This isn't really an appropriate question for this forum, as it's not discussing a proposed change to the language so much as an interpretation of the ideas behind one.
That being said, what has primacy in a formal discussion is the formal standard. In this case, the Concepts TS standard. In that standard, it defines "concept" as a constexpr variable/function that evaluates to a `bool` based on its template parameters.
The Core Guideline in question is not saying that `Addable` is not a "concept". It's saying that it's not a
good concept. (or, as they put it, a "true concept", just like "

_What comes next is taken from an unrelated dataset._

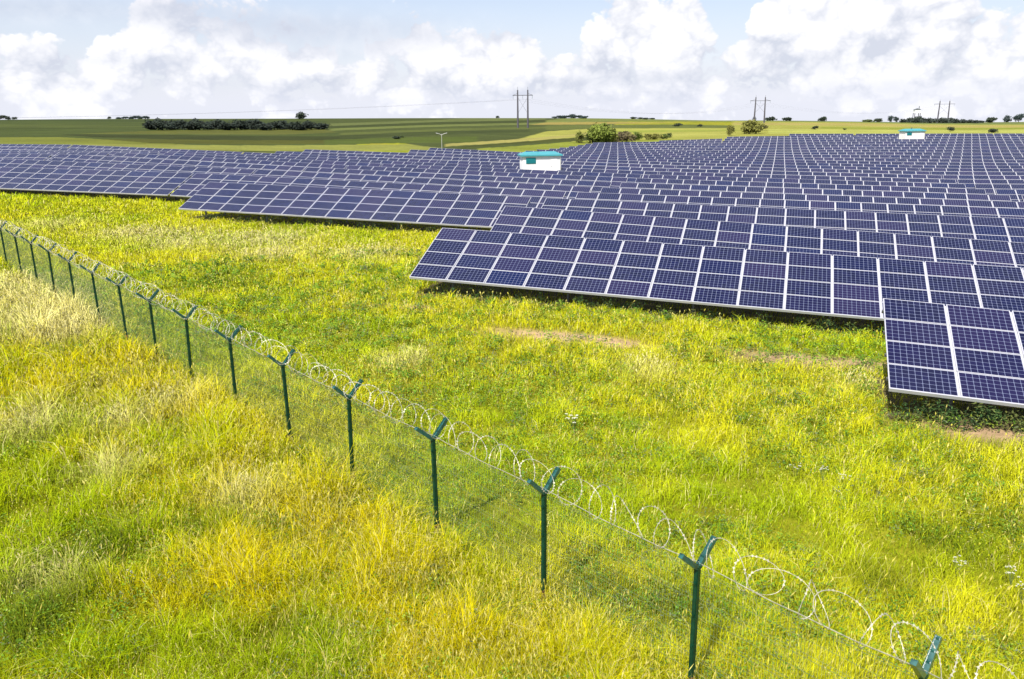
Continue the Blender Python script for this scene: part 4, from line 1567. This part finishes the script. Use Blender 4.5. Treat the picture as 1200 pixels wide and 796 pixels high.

no true Scottsman"...) That the way it constraints its parameter is not in accord with what the user will think `Addable` actually means based on its name. Much like you might say that a particular base class isn't a good
representation of a polymorphic interface; it's still a base class, just
not a very good one even if it works.
The guideline is talking about concepts that represent something more than just "this set of operations won't provoke a compile error". It should actually state something about the type(s) in question. `Addable` doesn't really say anything more than "this operation will work".
As an example, consider the Range TS's `Regular` concept. It specifies that a `Regular type` is copy/moveable, default-constructible, copy/move assignable, swappable, destructible, and can be equality compared. These are all different constraints. But when you put them together, what do you have?
`Regular` defines a type that has a
value (for the most part).
That is what the Core Guidelines is talking about when it says "true concept". Not merely an arbitrary ball of constraints that fit whatever function implementation you're writing at the time. It's talking about something with a real meaning, such that the series of constraints are simply testing adherence to that meaning.
That's the difference between `Addable` and `Number`: the former just tests if there's an `operator+`; the latter actually
says something about the type.
A good concept is supposed to be more than the sum of its parts.